44. Everything I eat has been proved by some doctor or other to be a deadly poison, and everything I don’t eat has been proved to be indispensable for life. But I go marching on.
– George Bernard Shaw

45. I’ll bet what motivated the British to colonize so much of the world is that they were just looking for a decent meal.
– Martha Harrison

46. Part of the secret of success in life is to eat what you like and let the food fight it out inside.
– Mark Twain

47. We load up on oat bran in the morning so we’ll live forever. Then we spend the rest of the day living like there’s no tomorrow.
– Lee Iacocca

48. You can find your way across this country using burger joints the way a navigator uses stars.
– Charles Kuralt

49. Recipe: A series of step-by-step instructions for preparing ingredients you forgot to buy, in utensils you don’t own, to make a dish the dog wouldn’t eat

50. I refuse to believe that trading recipes is silly. Tuna fish casserole is at least as real as corporate stock.
– Barbara Grizzuti Harrison

51. I will not eat oysters. I want my food dead – not sick, not wounded – dead.
– Woody Allen

52. Hunger is the best sauce in the world.
– Cervantes

53. Good bread is the most fundamentally satisfying of all foods; good bread with fresh butter, the greatest of feasts!
– James Beard

54. Great food is like great sex. The more you have, the more you want.
– Gael Greene

55. You are what you eat. For example, if you eat garlic you’re apt to be a hermit.
– Franklin P. Jones

56. Cold beer and pizza are spiritual.
– Betsy Cañas Garmon

57. We should look for someone to eat and drink with before looking for something to eat and drink.
– Epicurus

58. He who eats alone chokes alone.
– Proverb

59. After dinner sit a while, and after supper walk a mile.
– English Saying

60. The trouble with eating Italian food is that five or six days later you’re hungry again. 
– English Saying

61. Hunger: One of the few cravings that cannot be appeased with another solution.
– Irwin Van Grove

62. The woman just ahead of you at the supermarket checkout has all the delectable groceries you didn’t even know they carried.
– Mignon McLaughlin

63. You can tell how long a couple has been married by whether they are on their first, second or third bottle of Tabasco.
– Bruce Bye

64. The story of barbecue is the story of America: Settlers arrive on great unspoiled continent, discover wondrous riches, set them on fire and eat them.
– Vince Staten

65. Vegetables are the food of the earth; fruit seems more the food of the heavens.
– Sepal Felicivant

66. An onion can make people cry, but there has never been a vegetable invented to make them laugh.
– Will Rogers

67. Welcome to the Church of the Holy Cabbage.
– Lettuce prays

68. If you ate pasta and antipasto, would you still be hungry?
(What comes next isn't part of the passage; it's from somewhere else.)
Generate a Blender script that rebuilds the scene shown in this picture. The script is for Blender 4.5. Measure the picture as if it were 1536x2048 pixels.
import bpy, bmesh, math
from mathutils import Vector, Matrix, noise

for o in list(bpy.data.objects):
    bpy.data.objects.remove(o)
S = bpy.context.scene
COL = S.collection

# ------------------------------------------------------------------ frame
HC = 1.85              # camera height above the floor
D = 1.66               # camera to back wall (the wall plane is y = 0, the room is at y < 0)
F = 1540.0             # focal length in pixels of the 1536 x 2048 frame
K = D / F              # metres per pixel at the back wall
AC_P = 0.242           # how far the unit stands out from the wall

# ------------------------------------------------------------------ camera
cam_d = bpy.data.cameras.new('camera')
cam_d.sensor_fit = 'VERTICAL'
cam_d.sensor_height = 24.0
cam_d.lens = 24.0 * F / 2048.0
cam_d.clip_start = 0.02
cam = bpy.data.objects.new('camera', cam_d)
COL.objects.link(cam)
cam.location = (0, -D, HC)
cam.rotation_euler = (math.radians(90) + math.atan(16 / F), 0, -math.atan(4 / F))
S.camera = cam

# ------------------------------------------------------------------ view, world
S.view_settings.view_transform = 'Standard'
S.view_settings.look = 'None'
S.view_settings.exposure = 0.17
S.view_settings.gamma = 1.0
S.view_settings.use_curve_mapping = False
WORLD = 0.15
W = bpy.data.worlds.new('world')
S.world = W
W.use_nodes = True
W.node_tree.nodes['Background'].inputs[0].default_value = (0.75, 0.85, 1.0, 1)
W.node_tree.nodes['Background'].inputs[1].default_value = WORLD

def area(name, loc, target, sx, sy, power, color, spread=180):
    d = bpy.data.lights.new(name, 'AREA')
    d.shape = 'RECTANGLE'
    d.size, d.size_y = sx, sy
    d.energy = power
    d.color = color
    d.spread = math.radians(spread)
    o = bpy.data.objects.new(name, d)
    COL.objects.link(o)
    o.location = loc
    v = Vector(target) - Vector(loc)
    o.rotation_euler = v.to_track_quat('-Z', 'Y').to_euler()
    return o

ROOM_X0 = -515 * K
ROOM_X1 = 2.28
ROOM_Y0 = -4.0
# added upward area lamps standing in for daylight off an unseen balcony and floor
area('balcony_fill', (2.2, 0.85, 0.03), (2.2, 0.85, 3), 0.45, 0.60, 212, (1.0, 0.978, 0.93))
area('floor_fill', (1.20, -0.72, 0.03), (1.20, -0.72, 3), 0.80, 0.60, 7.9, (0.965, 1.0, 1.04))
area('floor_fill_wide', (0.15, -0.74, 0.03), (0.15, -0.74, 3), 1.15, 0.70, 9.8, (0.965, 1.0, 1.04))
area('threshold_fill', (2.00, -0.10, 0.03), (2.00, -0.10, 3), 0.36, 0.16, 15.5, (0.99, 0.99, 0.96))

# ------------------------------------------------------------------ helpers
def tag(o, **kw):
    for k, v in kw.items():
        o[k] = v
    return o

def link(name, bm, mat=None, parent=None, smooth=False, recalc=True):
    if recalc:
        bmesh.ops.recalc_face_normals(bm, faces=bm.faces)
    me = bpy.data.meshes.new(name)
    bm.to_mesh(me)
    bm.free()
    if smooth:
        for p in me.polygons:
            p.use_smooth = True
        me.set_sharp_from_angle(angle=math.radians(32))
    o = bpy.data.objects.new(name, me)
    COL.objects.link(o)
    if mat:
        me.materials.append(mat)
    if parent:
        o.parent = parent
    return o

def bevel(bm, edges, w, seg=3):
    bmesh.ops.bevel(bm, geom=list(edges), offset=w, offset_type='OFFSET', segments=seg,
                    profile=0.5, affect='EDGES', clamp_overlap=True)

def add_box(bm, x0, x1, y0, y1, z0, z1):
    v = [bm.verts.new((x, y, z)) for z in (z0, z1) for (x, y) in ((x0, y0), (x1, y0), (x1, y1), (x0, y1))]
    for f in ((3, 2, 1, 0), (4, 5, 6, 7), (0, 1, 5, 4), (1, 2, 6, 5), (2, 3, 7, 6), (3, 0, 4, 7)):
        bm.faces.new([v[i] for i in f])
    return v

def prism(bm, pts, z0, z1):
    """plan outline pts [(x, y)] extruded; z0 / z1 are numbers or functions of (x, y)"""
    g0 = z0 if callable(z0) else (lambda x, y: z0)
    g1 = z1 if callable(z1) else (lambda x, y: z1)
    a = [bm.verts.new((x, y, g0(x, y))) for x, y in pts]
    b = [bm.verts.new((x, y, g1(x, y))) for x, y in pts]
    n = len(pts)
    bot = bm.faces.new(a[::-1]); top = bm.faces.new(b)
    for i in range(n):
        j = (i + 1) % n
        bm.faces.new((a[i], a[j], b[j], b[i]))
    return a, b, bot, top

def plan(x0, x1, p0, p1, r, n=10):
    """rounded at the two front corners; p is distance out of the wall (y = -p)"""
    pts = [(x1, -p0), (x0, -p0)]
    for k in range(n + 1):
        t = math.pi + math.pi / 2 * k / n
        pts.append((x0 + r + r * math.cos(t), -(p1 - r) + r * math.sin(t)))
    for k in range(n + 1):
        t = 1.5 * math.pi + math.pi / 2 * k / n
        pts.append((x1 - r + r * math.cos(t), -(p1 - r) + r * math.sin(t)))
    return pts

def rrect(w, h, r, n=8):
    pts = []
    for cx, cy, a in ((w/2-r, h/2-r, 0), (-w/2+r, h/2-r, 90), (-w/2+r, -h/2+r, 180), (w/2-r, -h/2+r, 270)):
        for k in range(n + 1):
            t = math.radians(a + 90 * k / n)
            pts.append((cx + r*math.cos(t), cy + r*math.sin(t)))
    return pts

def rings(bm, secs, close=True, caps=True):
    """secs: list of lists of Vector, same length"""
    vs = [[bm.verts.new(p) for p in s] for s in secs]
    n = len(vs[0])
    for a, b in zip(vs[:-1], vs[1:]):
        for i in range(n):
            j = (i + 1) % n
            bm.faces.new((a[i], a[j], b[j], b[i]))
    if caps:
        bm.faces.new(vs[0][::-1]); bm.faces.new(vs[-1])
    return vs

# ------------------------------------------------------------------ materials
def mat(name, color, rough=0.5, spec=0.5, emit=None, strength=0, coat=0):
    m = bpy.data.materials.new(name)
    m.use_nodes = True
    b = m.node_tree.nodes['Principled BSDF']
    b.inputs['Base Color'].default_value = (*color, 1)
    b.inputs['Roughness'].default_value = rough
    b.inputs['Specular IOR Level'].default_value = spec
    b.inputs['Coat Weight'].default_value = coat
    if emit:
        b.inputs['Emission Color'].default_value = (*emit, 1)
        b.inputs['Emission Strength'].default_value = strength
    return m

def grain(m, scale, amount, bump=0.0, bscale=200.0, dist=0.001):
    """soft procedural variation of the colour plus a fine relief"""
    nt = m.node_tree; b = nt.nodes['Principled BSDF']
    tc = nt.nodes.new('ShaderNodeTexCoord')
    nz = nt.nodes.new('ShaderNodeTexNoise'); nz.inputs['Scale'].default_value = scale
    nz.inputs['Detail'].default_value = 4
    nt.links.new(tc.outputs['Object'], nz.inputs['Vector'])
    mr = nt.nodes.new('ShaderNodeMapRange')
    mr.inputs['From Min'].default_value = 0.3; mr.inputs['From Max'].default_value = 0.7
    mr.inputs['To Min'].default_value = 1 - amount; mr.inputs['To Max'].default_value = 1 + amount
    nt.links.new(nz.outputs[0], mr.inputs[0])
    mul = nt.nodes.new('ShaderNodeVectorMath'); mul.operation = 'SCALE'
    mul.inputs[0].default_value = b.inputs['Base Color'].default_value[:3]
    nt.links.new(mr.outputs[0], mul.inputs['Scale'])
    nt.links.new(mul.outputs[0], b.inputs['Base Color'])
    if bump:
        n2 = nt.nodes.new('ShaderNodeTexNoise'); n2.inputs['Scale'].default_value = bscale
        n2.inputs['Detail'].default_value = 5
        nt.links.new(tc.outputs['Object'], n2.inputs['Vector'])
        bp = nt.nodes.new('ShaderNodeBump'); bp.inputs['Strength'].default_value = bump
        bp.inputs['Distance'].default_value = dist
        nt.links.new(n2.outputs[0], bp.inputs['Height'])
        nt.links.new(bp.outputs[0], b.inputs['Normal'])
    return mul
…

69. He was a very valiant man who first adventured on eating oysters.
– James I

70. As for butter versus margarine, I trust cows more than chemists.
– Tom Mason

71. Do vegetarians eat animal crackers?

72. Training is everything. The peach was once a bitter almond; cauliflower is nothing but cabbage with a college education.
– Mark Twain

73. A fruit is a vegetable with looks and money. Plus, if you let fruit rot, it turns into wine, something Brussels sprouts never do.
– P.J. O’Rourke

74. Soup is just a way of screwing you out of a meal.
– Jay Leno

75. I’m not sure what makes pepperoni so good – if it’s the pepper or the oni.